The president’s plan this week ignores a bipartisan agreement reached by lawmakers last summer to spend $634.5 billion on non-defense programs in fiscal 2021. Trump’s proposal would reduce that outlay to $590 billion.
The Trump plan would drop USDA discretionary spending next year by more than 8 percent – from $23.8 billion this year to $21.8 billion in fiscal 2021.
Among specific cuts proposed in the president’s plan for next year is a 12-percent drop ($190 million) in funding for USDA’s Agricultural Research Service. This comes despite the department announcing last week a five-year research “science blueprint” that includes a major focus on agricultural adaptation to climate change.

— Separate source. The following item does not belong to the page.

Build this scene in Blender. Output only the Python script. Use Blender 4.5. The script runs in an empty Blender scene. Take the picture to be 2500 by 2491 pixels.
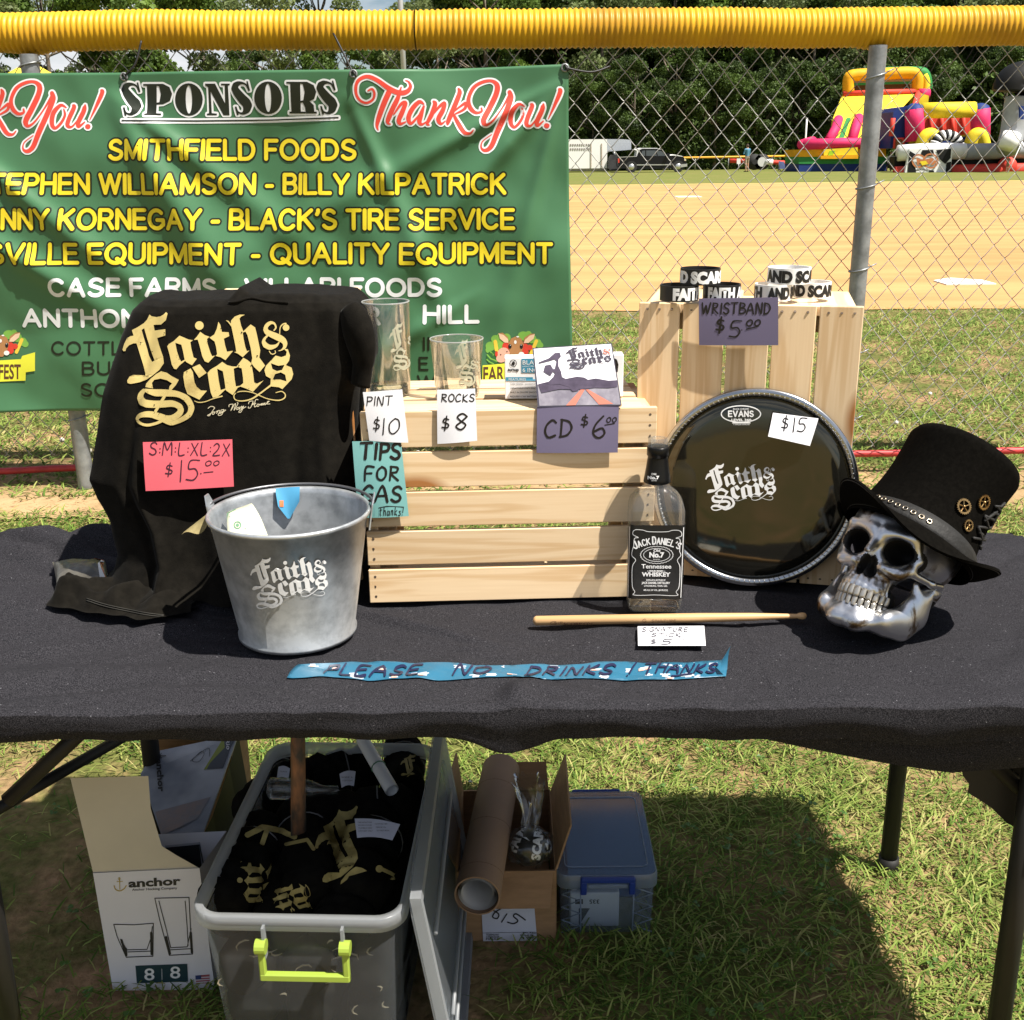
import bpy, bmesh, math, random
import numpy as np
from mathutils import Matrix, Vector, noise as mnoise, geometry as mgeo
R = math.radians; PI = math.pi
sc = bpy.context.scene
random.seed(7); np.random.seed(7)
# ---------------------------------------------------------------- camera
CAMH = 1.44; FPX = 2680.0
cam_d = bpy.data.cameras.new('camera'); cam = bpy.data.objects.new('camera', cam_d); sc.collection.objects.link(cam)
cam_d.sensor_width = 36; cam_d.lens = 36*FPX/2500; cam_d.clip_end = 3000; cam_d.clip_start = .05
CM = Matrix.Translation((0, 0, CAMH)) @ Matrix.Rotation(R(90-18.0), 4, 'X') @ Matrix.Rotation(R(-0.6), 4, 'Z')
cam.matrix_world = CM
sc.camera = cam
# ---------------------------------------------------------------- sun and sky
SD = Vector((-.37, .22, -.74)).normalized()          # the way the light travels
sun_d = bpy.data.lights.new('sun', 'SUN'); sun = bpy.data.objects.new('sun', sun_d); sc.collection.objects.link(sun)
sun_d.energy = 5.0; sun_d.angle = R(.53); sun_d.color = (1, .95, .86)
sun.rotation_euler = SD.to_track_quat('-Z', 'Y').to_euler()
w = bpy.data.worlds.new('World'); sc.world = w; w.use_nodes = True
nt = w.node_tree; bg = nt.nodes['Background']; N = nt.nodes.new; L = nt.links.new
sky = N('ShaderNodeTexSky'); sky.sky_type = 'NISHITA'; sky.sun_disc = False
sky.sun_elevation = math.asin(-SD.z); sky.sun_rotation = math.atan2(-SD.x, -SD.y)
tc = N('ShaderNodeTexCoord'); mp = N('ShaderNodeMapping'); mp.inputs['Scale'].default_value = (1, 1, 3.2)
cn = N('ShaderNodeTexNoise'); cn.inputs['Scale'].default_value = 2.6; cn.inputs['Detail'].default_value = 8; cn.inputs['Roughness'].default_value = .6
cr = N('ShaderNodeValToRGB'); cr.color_ramp.elements[0].position = .46; cr.color_ramp.elements[1].position = .62
mx = N('ShaderNodeMix'); mx.data_type = 'RGBA'; mx.inputs['B'].default_value = (9.0, 9.1, 9.4, 1)
L(tc.outputs['Generated'], mp.inputs[0]); L(mp.outputs[0], cn.inputs['Vector']); L(cn.outputs['Fac'], cr.inputs[0])
L(cr.outputs[0], mx.inputs['Factor']); L(sky.outputs[0], mx.inputs['A']); L(mx.outputs['Result'], bg.inputs[0])
bg.inputs[1].default_value = 0.05
vs = sc.view_settings; vs.view_transform = 'Standard'; vs.look = 'None'; vs.exposure = 1.0; vs.gamma = 1; vs.use_curve_mapping = False
sc.cycles.max_bounces = 8; sc.cycles.diffuse_bounces = 2; sc.cycles.transparent_max_bounces = 24; sc.cycles.transmission_bounces = 10; sc.cycles.caustics_refractive = False; sc.cycles.caustics_reflective = False
# ---------------------------------------------------------------- helpers
def ray(u, v):
    d = CM.to_3x3() @ Vector(((u-1250)/FPX, -(v-1245.5)/FPX, -1)); return d
def W(u, v, x=None, y=None, z=None):
    """world point seen at photo pixel (u, v) on the plane x, y or z = const"""
    d = ray(u, v); o = Vector((0, 0, CAMH))
    t = (z-CAMH)/d.z if z is not None else (y/d.y if y is not None else x/d.x)
    return o+d*t
def lerp(a, b, t): return a+(b-a)*t
def vn(x, y=0, z=0): return mnoise.noise((x, y, z))
MATS = {}
def M(name, col=(.5, .5, .5), rough=.6, metal=0., var=.15, scale=9., bump=0., bscale=80., spec=.5, coat=0., trans=0., alpha=1., emit=0, col2=None, ior=1.45, sheen=0., detail=4, space='Object', croug=.1, sss=0, stretch=None, c2pos=(.35, .65), transl=0.):
    if name in MATS: return MATS[name]
    m = bpy.data.materials.new(name); MATS[name] = m; m.use_nodes = True
    nt = m.node_tree; p = nt.nodes['Principled BSDF']; N = nt.nodes.new; L = nt.links.new
    I = p.inputs
    I['Roughness'].default_value = rough; I['Metallic'].default_value = metal; I['Specular IOR Level'].default_value = spec
    I['Coat Weight'].default_value = coat; I['Coat Roughness'].default_value = croug; I['Transmission Weight'].default_value = trans; I['Alpha'].default_value = alpha; I['IOR'].default_value = ior
    I['Sheen Weight'].default_value = sheen
    if sheen: I['Sheen Roughness'].default_value = .4
    c = (*col, 1)
    I['Base Color'].default_value = c
    tcn = N('ShaderNodeTexCoord'); src = tcn.outputs[space]
    if stretch:
        mpn = N('ShaderNodeMapping'); mpn.inputs['Scale'].default_value = stretch; L(src, mpn.inputs[0]); src = mpn.outputs[0]
    if var or col2:
        n = N('ShaderNodeTexNoise'); n.inputs['Scale'].default_value = scale; n.inputs['Detail'].default_value = detail; n.inputs['Roughness'].default_value = .6; L(src, n.inputs['Vector'])
        r = N('ShaderNodeValToRGB'); e = r.color_ramp.elements
        e[0].position, e[1].position = c2pos
        if col2: e[0].color = (*col2, 1); e[1].color = c
        else:
            e[0].color = (*[max(0, k*(1-var)) for k in col], 1); e[1].color = (*[min(1, k*(1+var)) for k in col], 1)
        L(n.outputs['Fac'], r.inputs[0]); L(r.outputs[0], I['Base Color'])
    if bump:
        n2 = N('ShaderNodeTexNoise'); n2.inputs['Scale'].default_value = bscale; n2.inputs['Detail'].default_value = 3; L(src, n2.inputs['Vector'])
        b = N('ShaderNodeBump'); b.inputs['Strength'].default_value = bump; b.inputs['Distance'].default_value = .01; L(n2.outputs['Fac'], b.inputs['Height']); L(b.outputs[0], I['Normal'])
    if transl:
        t = N('ShaderNodeBsdfTranslucent'); t.inputs[0].default_value = c; ms = N('ShaderNodeMixShader'); ms.inputs[0].default_value = transl
        out = nt.nodes['Material Output']; L(p.outputs[0], ms.inputs[1]); L(t.outputs[0], ms.inputs[2]); L(ms.outputs[0], out.inputs[0])
        if var or col2: L(r.outputs[0], t.inputs[0])
    return m
MW = {}
def pm(o): return MW.get(o.name, Matrix.Identity(4)) if o else Matrix.Identity(4)
def tag(o, label=None, cat=None, group=None, kind=None):
    if label: o['label'] = label
    if cat: o['category'] = cat
    if group: o['group'] = group
    if kind: o['kind'] = kind
    return o
def thing(name, label, cat, loc=(0, 0, 0), rz=0, group=None, mat=None):
    o = bpy.data.objects.new(name, None); sc.collection.objects.link(o); o.empty_display_size = .1
    m = mat if mat is not None else Matrix.Translation(loc) @ Matrix.Rotation(rz, 4, 'Z')
    o.matrix_world = m; MW[o.name] = m.copy()
    return tag(o, label, cat, group)
def link(name, me, parent=None, mat=None, loc=None):
    """me is in world coordinates unless loc (a Matrix) says where it stands"""
    o = bpy.data.objects.new(name, me); sc.collection.objects.link(o)
    if mat is not None and not me.materials: me.materials.append(mat)
    m = loc if loc is not None else Matrix.Identity(4)
    if parent is not None:
        o.parent = parent; o.matrix_parent_inverse = Matrix.Identity(4); o.matrix_basis = pm(parent).inverted() @ m
    else: o.matrix_world = m
    MW[o.name] = m.copy()
    return o
def mesh(name, V, F, smooth=False, mats=None, fm=None):
    me = bpy.data.meshes.new(name); me.from_pydata([tuple(v) for v in V], [], F)
    if smooth: me.polygons.foreach_set('use_smooth', [True]*len(me.polygons))
    for m in mats or []: me.materials.append(m)
    if fm: me.polygons.foreach_set('material_index', fm)
    me.update(); return me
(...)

“Reforms” in the proposal would cut $57.7 billion in mandatory spending over the next decade, including $9.1 billion from conservation-related programs. The White House budget plan would eliminate the Conservation Stewardship Program, seen by advocates as a principal means of supporting practices that enhance resiliency to climate change, improving soil health and carbon retention by reducing the need for agricultural inputs, and improving wildlife habitat conditions.

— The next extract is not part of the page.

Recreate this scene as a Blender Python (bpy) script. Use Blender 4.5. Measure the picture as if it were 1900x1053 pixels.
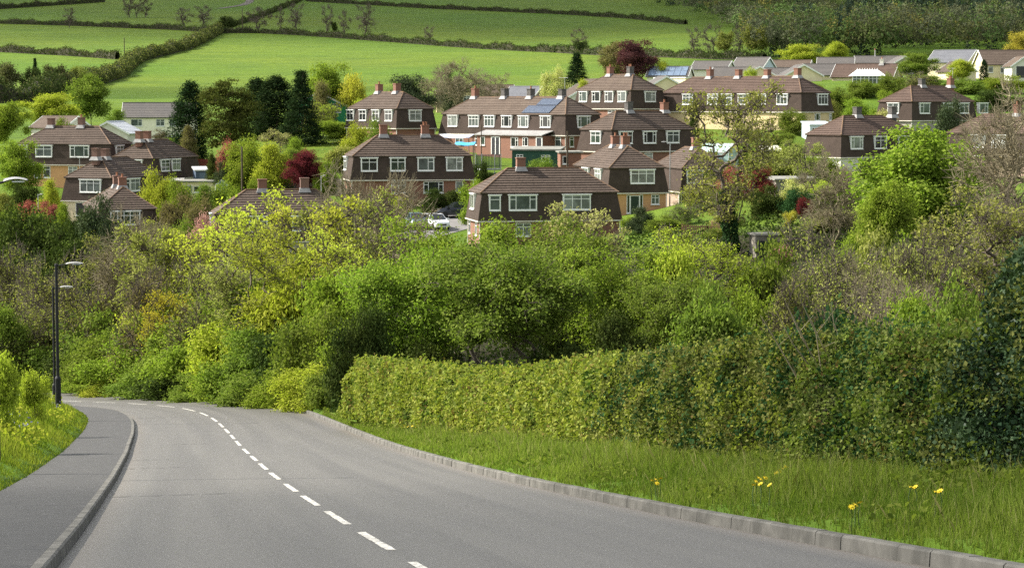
import bpy, math, random
import numpy as np
from mathutils import Vector, Matrix

for o in list(bpy.data.objects):
    bpy.data.objects.remove(o)
scene = bpy.context.scene
COL = scene.collection
R = math.radians

# ------------------------------------------------------------------ camera, sky, sun, exposure
FPX, CX, CY, HORIZ = 4222.0, 950.0, 526.5, 190.0          # focal length etc. in photo pixels (1900 wide)
PITCH = math.atan((CY - HORIZ) / FPX)
cam_d = bpy.data.cameras.new("camera"); cam = bpy.data.objects.new("camera", cam_d); COL.objects.link(cam)
cam_d.sensor_width = 36.0; cam_d.lens = 36.0 * FPX / 1900.0
cam_d.clip_start = 0.5; cam_d.clip_end = 12000
cam.location = (0, 0, 0); cam.rotation_euler = (math.pi / 2 - PITCH, 0, 0)
scene.camera = cam

SUN_AZ, SUN_EL = R(104), R(40)                            # azimuth measured from «towards the camera» round to the left
sun_vec = Vector((-math.sin(SUN_AZ) * math.cos(SUN_EL), -math.cos(SUN_AZ) * math.cos(SUN_EL), math.sin(SUN_EL)))
world = bpy.data.worlds.new("World"); scene.world = world; world.use_nodes = True
wn = world.node_tree.nodes; wl = world.node_tree.links
sky = wn.new("ShaderNodeTexSky"); sky.sky_type = 'NISHITA'; sky.sun_disc = False
sky.sun_elevation = SUN_EL
sky.sun_rotation = math.atan2(sun_vec.x, sun_vec.y)
sky.dust_density = 1.6
hs_ = wn.new("ShaderNodeHueSaturation"); hs_.inputs["Saturation"].default_value = .3            # sky whitened by broken cloud
wl.new(sky.outputs[0], hs_.inputs["Color"]); wl.new(hs_.outputs[0], wn["Background"].inputs[0]); wn["Background"].inputs[1].default_value = 0.13
sun_l = bpy.data.lights.new("sun", 'SUN'); sun_l.energy = 4.4; sun_l.angle = R(0.55); sun_l.color = (1.0, 0.94, 0.84)
sun_o = bpy.data.objects.new("sun", sun_l); COL.objects.link(sun_o)
sun_o.rotation_euler = sun_vec.to_track_quat('Z', 'Y').to_euler()
scene.view_settings.view_transform = 'Standard'; scene.view_settings.look = 'None'
scene.view_settings.exposure = 1.2; scene.view_settings.gamma = 1.0
scene.cycles.max_bounces = 7; scene.cycles.diffuse_bounces = 3; scene.cycles.glossy_bounces = 2
scene.cycles.transmission_bounces = 4; scene.cycles.transparent_max_bounces = 8
scene.cycles.caustics_reflective = False; scene.cycles.caustics_refractive = False
scene.cycles.use_denoising = False

# ------------------------------------------------------------------ camera geometry helpers
SP, CP = math.sin(PITCH), math.cos(PITCH)
def P(px, py, d):
    """World point seen at photo pixel (px, py), at distance d along +Y."""
    u, v = (px - CX) / FPX, (CY - py) / FPX
    dy = CP + v * SP; k = d / dy
    return Vector((u * k, d, (v * CP - SP) * k))
def proj(p):
    dep = p[1] * CP - p[2] * SP
    return CX + FPX * p[0] / dep, CY - FPX * (p[1] * SP + p[2] * CP) / dep
def X(px, d, z=0.0):
    return (px - CX) / FPX * (d * CP - z * SP)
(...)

Rejecting the Trump administration’s attack on farm bill spending should only be a beginning step for Congress. Lawmakers would do well to look beyond the farm bill and take actions that will enable those who work the land the best opportunity to remain economically viable and environmentally responsible.
That includes fully supporting research efforts directed at climate risks, adaptation innovations, the economic value and effectiveness of climate smart agriculture (CSA) production practices, and methods to set environmental goals and outcomes to meet market incentives.

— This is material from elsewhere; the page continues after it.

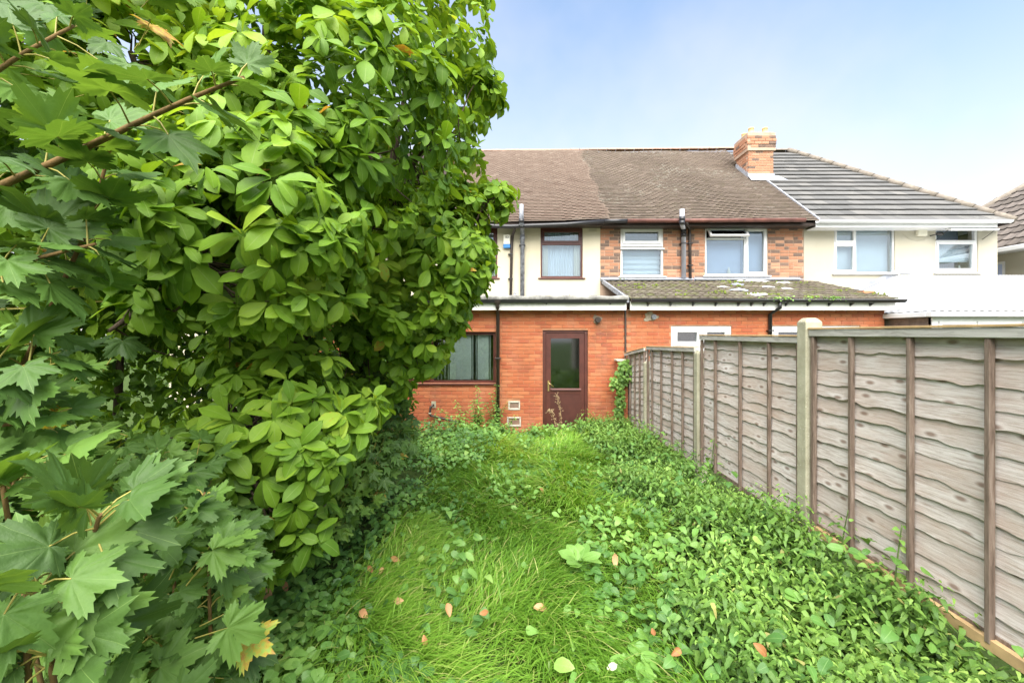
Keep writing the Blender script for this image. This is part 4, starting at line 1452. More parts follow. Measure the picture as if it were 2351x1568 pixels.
mb.box(b.x + .001, b.x + .32, YW - .02, YW - .004, ch1 + .03, ch1 + .19)
obj('lead_flashing', mb, M_LEAD, cv)
mb = MB(); zc = ch0 - .06
mb.box(CX0 - .13, CX1, CY0 - .13, CY0 - .02, zc - .05, zc + .045); mb.box(CX0 - .13, CX0 - .02, CY0 - .019, YW, zc - .05, zc + .044)
obj('gutter', mb, M_UPVC, cv, bevel=.012)
mb = MB(); mb.box(CX0, CX0 + .18, CY0 + .02, YW - .01, ZB, zc - .06); obj('side_wall', mb, M_BLOCK, cv)
fr = []
x = CX0
xs_ = [PX(v_, CY0) for v_ in (2140, 2152, 2240, 2345, 2440, 2540, 2640, 2740, 2840)]
zt_, zb_ = zc - .06, zc - 1.0
wr = (CX0, CX1 - .3, ZB, zt_)
l = []
for a, b in zip(xs_[1:-1], xs_[2:]):
    if b > wr[1] - .05: break
    l.append((a + .02, b - .02, zb_, zt_ - .07, .055))
w = window(cv, CY0, wr, l, M_UPVC)
for q in l:
    backing(w, q[0], q[1], q[2], q[3], CY0 + .12, simple('pale_inside', (.62, .60, .50), .8, .2, .1, 2, 0), 'blind')

# ---- neighbouring house beyond, right edge
h4 = thing('detached_house', 'white walled neighbouring house with ribbed brown roof at the right edge', 'house', (16, 12, ZB))
nx0, ny0, ny1, nz = 13.5, 8.6, 15.6, CAMZ + 2.30
mb = MB(); mb.box(nx0, 20, ny0 + .2, ny1, ZB, nz); obj('wall', mb, M_PALE, h4)
tp = math.tan(R(40))
A, B, C_, D_ = (nx0 - .3, ny0 - .1, nz + .05), (nx0 - .3, ny1 + .2, nz + .05), (nx0 + 3.3, ny1 - 3.4, nz + .05 + 3.6 * tp), (nx0 + 3.3, ny0 + 3.5, nz + .05 + 3.6 * tp)
mb = MB(); mb.add([A, B, C_, D_], [(0, 3, 2, 1)]); mb.add([B, (20, ny1 + .2, nz), (20, ny1 - 3.4, C_[2]), C_], [(0, 3, 2, 1)]); mb.add([(20, ny0 - .1, nz), A, D_, (20, ny0 + 3.5, C_[2])], [(0, 3, 2, 1)])
rf4 = obj('roof', mb, M_UNDER, h4)
L = math.hypot(3.6, 3.6 * tp); p = R(40)
Pq, Rq, Sq, Tq = [], [], [], []
base = Matrix(((0, -math.cos(p), math.sin(p)), (-1, 0, 0), (0, 0, 1)))
yax = Vector((math.cos(p), 0, math.sin(p))); zax = Vector((-math.sin(p), 0, math.cos(p))); xax = Vector((0, -1, 0))
for k in range(int(L / .32)):
    s = k * .32
    lo_, hi_ = ny0 - .1 + s * .75, ny1 + .2 - s * .75
    y = ny0 - .1
    while y < ny1 + .2:
        if lo_ < y < hi_:
            pp = Vector(A) + yax * s; pp.y = y
            Pq.append(tuple(pp)); Sq.append((.295, .36, 1)); Tq.append(rng.random())
            q = .09
            ya = (yax * math.cos(q) - zax * math.sin(q)).normalized(); za = (zax * math.cos(q) + yax * math.sin(q)).normalized()
            Rq.append(np.array([[xax.x, ya.x, za.x], [xax.y, ya.y, za.y], [xax.z, ya.z, za.z]]))
        y += .30
Pq = np.array(Pq); x_, y_ = proj(Pq)
order = np.argsort(-np.where((x_ > 2280) & (x_ < 2351), 1, 0) / np.linalg.norm(Pq, axis=1))
scatter(rf4, [ribbed_tile(.035, 1)], Pq, np.array(Rq), np.array(Sq), np.array(Tq), 'tile', 'tiling', M_T5['obj'], M_T5['attr'], int(((x_ > 2275) & (x_ < 2356)).sum()), order, smooth=False)
mb = MB(); mb.tube([B, C_], .1, 10); obj('hip_tile', mb, M_RIDGEG, rf4)
mb = MB(); mb.box(nx0 - .42, nx0 - .3, ny0 - .1, ny1 + .2, nz - .1, nz + .03); mb.box(nx0 - .299, nx0, ny0 - .1, ny1 + .2, nz - .1, nz - .06); obj('gutter', mb, M_UPVC, h4, bevel=.02)
pd = 11.6
mb = MB(); mb.tube([P(2308, 557, pd), P(2309, 580, pd), P(2325, 596, pd), P(2342, 607, pd - .1), P(2345, 660, pd - .2)], .075, 12); obj('downpipe', mb, M_BLACKP, h4)
mb = MB()
yy0 = nx0 * FV / (2308 - VX); yy1 = nx0 * FV / (2299 - VX)
mb.box(nx0 - .03, nx0 + .02, yy0, yy1 + .25, PZ(648, yy0), PZ(600, yy0)); w = obj('window', mb, M_UPVC, h4)
mb = MB(); mb.box(nx0 - .04, nx0 - .032, yy0 + .05, yy1 + .2, PZ(644, yy0), PZ(606, yy0)); obj('pane', mb, M_ROLLER, w)  # opaque pane, its blue-grey colour standing for reflected sky

# ------------------------------------------------------------------ fence
def fx(y):
    pts = [(-.8, 2.30), (1.34, 2.29), (3.25, 2.28), (5.16, 2.27), (7.1, 2.22), (8.45, 2.20)]
    for (a, b), (c_, d) in zip(pts[:-1], pts[1:]):
        if y <= c_:
            return b + (d - b) * (y - a) / (c_ - a)
    return pts[-1][1]


def waney(y0, y1, zt, zb, x, seed, n=44, th=.009):
    """one lap board running along Y with a wavy bark edge, faces -X"""
    rg = random.Random(seed)
    ph = [rg.uniform(0, 6.3) for _ in range(6)]
    kx = [rg.uniform(y0, y1) for _ in range(3)]
    mb = MB()
    xo = rg.uniform(-.003, .003)
    for i in range(n + 1):
        y = y0 + (y1 - y0) * i / n
        w = .006 * math.sin(y * 3.1 + ph[0]) + .004 * math.sin(y * 7.7 + ph[1]) + .003 * math.sin(y * 19 + ph[2]) + .003 * math.sin(y * 41 + ph[3])
        for q in kx:
            w -= .012 * math.exp(-((y - q) / .05) ** 2) * (1 if ph[3] > 3 else -.7)
        b = zb + w
        bow = .004 * math.sin(y * 4 + ph[4])
        X = x + (fx(y) - fx((y0 + y1) / 2)) + xo
        mb.v += [(X + .000, y, zt), (X - .016 + bow, y, b), (X - .016 + th + bow, y, b + .002), (X + .012, y, zt)]
    for i in range(n):
        a, c_ = 4 * i, 4 * i + 4
        for k in range(4):
            k2 = (k + 1) % 4
            mb.f.append((a + k, c_ + k, c_ + k2, a + k2)); mb.sm.append(False)
    mb.f.append((0, 1, 2, 3)); mb.sm.append(False)
    e = 4 * n
    mb.f.append((e + 3, e + 2, e + 1, e)); mb.sm.append(False)
    return mb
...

The U.S. agriculture industry is already taking the lead in envisioning new policies which more fully unlock agriculture’s potential to provide solutions to current challenges. In addition to the basic step of funding and staffing existing programs, momentum is growing around the idea that Congress should provide farmers, ranchers and forestland owners with a way to assign value to the ecosystem services they offer, opening the door to programs providing direct payments or tax incentives to producers practicing outcomes-based, effective CSA management.
Another endeavor worthy of congressional support is a carbon pricing mechanism that can provide payments to farmers who use CSA practices to increase carbon retention in their soil. Lawmakers could give the USDA power to ensure a carbon credit market where farmers and private sector enterprises can buy, sell and trade according to the value of carbon sequestered and stored long-term in working landscapes.
There are also calls for lawmakers to revive USDA’s network of Climate Hubs, comprised of 10 regional collaborations linking department research and program agencies in the delivery of timely and authoritative tools and information to agricultural producers and professionals. Assistance should be provided to ensure grower implementation of climate-informed decisions.
Regardless of which ideas are adopted and how our nation chooses to meet the challenges of a changing climate over the next 10 – or 30 – years, agriculture will remain a leading industry in those efforts. The sector will influence our natural resource base, our food system, and our energy and national security. Critically, the ag sector will continue to have a major impact on the working men and women, rural communities, and producers it supports, whose voices must be the first word in the conversation about how agriculture will change in the future.
SfL urges Congress to honor U.S. agriculture for the important role in American history the sector has played through its massive growth in production and the many contributions it has and will make in resolving food system, energy, environmental and climate challenges. By providing visionary enabling policies, regulatory stability and funding certainty, Congress can help U.S. producers set an example of the progress that can be made towards meeting climate challenges and addressing sustainable development goals on a global scale.